Euphoria’s most jarring scene, among many, is of a corpulent, abuse-craving man masturbating his fully exposed penis into an erect state while watching a live feed of masked, half-dressed high schooler Kat Hernandez (Barbie Ferreira), who insults him on demand for payment in return. So should any parent in their right mind allow their adolescents to watch Euphoria? I’m gonna vote “No” on that one. Not that the kids won’t find a way.

Those of a certain age (anyone over 30) rightly might shudder at the thought that Euphoria is an even close to accurate depiction of contemporary high schoolers. Whatever one’s political persuasion, the goings-on in the four episodes made available for review are not at all what we want for our kids.

Of course, some of the featured parents are majorly screwed up, too. Topping that list is Cal Jacobs (Eric Dane), a prosperous, bullying businessman who secretly harbors a video collection of his rough sexual escapades with high school girls. But as we see in a flashback, his son, Nate (Jacob Elordi), discovers them as a pre-teen. Hello, sculpted spawn of Satan. Nate ends up being both a star football player for the East Highland Blackhawks and a terrorizing, twisted brute.

Some of the decidedly dark turns in Euphoria seem better suited to a mob drama. Nate is bad enough. But there’s also a thoroughly ruthless drug overlord who terrorizes both Rue and her nominally protective supplier, Fezco (Angus Cloud). Fezco otherwise dispenses his wares with help from a baby-faced little associate known as Ashtray (Javon “Wanna” Walton, who in real life is a pint-sized boxing prodigy). In Episode 4, Fezco and Ashtray dispense drugs from their “pretzel stand” at the annual town carnival.

Adapted from a same-named Israeli series, Euphoria is heavy on Zendaya’s narrative, which recounts both her story and those of other key high school characters. Principal among them is Jules Vaughn, a transitioned newcomer played by transgender woman Hunter Schafer. In addition to a cavalcade of executive producers (including Drake and Future the Prince among the 13 listed by HBO), Euphoria also has a credited “transgender consultant.”

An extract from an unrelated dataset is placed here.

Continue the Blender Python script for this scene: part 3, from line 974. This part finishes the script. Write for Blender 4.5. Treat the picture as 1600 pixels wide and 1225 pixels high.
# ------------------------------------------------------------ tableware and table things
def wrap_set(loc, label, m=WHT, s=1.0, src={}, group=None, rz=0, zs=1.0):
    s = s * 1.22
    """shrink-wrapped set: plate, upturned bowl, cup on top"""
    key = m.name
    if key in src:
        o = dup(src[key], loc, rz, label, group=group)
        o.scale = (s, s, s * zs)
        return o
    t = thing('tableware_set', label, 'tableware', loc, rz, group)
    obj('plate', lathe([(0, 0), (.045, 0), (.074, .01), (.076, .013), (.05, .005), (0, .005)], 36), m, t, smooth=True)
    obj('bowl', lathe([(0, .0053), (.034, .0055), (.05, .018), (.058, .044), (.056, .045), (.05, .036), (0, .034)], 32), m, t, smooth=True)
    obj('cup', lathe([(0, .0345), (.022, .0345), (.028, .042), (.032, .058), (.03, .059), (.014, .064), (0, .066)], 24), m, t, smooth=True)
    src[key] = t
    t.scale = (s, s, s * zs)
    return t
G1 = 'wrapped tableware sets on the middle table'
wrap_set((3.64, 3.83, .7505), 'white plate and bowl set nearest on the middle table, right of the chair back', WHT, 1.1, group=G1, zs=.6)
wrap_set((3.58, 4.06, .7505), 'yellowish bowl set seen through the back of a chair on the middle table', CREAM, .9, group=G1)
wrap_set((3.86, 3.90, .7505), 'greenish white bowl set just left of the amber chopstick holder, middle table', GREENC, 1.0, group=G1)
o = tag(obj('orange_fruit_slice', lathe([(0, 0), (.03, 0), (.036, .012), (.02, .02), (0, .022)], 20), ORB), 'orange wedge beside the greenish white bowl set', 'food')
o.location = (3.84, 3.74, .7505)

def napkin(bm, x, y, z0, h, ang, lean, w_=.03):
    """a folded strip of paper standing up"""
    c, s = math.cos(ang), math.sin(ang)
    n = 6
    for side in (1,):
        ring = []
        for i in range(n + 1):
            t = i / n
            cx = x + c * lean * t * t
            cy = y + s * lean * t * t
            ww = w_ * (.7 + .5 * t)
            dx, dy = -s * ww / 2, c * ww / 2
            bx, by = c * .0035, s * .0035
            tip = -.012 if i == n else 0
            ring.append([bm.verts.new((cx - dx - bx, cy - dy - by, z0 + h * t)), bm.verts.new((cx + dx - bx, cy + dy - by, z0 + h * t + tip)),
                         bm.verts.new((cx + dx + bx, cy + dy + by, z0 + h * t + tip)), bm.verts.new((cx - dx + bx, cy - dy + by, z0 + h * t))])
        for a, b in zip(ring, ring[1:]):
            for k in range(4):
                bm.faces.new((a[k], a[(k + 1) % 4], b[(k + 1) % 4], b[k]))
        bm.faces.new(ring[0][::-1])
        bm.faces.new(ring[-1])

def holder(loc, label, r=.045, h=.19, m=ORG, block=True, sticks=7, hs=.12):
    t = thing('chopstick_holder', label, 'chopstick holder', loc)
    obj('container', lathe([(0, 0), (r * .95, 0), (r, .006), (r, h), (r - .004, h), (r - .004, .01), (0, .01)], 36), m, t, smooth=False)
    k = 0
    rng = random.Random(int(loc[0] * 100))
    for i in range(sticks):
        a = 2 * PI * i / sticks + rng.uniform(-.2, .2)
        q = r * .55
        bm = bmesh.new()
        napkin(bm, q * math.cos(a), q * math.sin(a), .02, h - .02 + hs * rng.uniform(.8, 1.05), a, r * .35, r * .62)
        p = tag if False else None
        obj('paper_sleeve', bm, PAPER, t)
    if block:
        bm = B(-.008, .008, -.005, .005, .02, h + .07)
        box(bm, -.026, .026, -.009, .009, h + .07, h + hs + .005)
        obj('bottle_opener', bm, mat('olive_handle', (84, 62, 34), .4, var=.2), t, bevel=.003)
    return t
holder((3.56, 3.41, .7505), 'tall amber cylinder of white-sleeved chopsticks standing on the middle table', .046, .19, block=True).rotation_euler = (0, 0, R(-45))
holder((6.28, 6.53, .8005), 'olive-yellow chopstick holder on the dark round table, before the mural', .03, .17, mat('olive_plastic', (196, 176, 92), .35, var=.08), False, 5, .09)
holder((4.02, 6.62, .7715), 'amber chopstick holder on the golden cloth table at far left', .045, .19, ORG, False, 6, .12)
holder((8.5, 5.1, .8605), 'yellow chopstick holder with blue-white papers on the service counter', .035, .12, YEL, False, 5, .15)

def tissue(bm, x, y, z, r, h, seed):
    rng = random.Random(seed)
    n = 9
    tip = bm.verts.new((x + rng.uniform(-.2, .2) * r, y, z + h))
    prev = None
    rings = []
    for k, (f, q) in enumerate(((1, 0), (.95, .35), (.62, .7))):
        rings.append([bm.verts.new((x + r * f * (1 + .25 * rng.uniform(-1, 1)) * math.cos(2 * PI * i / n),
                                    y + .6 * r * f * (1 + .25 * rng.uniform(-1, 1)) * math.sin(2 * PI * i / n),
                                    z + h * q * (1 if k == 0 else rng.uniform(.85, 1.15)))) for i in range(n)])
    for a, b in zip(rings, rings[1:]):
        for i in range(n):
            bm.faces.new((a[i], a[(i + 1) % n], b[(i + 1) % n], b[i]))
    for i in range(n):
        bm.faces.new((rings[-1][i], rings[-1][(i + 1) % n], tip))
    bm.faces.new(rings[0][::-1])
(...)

Jules, among those who run afoul of Nate’s perverted father, later finds herself bonding with Rue. Their relationship blooms, grows and arguably offsets some of Euphoria’s gratuitousness. Particularly when we learn about Jules’ traumatic formative years in an Episode 4 that lamentably also veers into more of Nate’s over the top villainy.

Rue’s self-absorption and drug addiction make Euphoria a very tough sell in the early going. Her eventual and seemingly serious attempts to get sober may gradually elicit more sympathy -- or not. Meanwhile, Rue’s poor mother, Leslie (Nika King), tries to keep from going off the deep end herself.

Perhaps striving to make a “statement,” Euphoria’s number of exposed penises exceeds the series’ bared breasts in these first four of 10 episodes. And it’s not even close, with Rue even presiding over a fantasy treatise on “dick pics.” Some might see this as an overdue form of gender equality after HBO’s Game of Thrones had it the other way around until the #MeToo movement took hold and rendered the series’ comparatively chaste down the stretch.

Given its high school focus, HBO likely has its most controversial series ever in Euphoria. And to what end? The series’ visual style points and redemptive qualities -- yes, there are some -- tend to be overwhelmed by a wealth of excesses. The performances, particularly by Zendaya, Schaefer and Ferreira -- are not the problem. But getting “real” doesn’t have to mean diving head first into a cesspool of drugs, profanity, promiscuity and a borderline indifference to it all. That’s where Euphoria so far fails not only itself, but the many impressionable youth that likely will be the series’ core audience.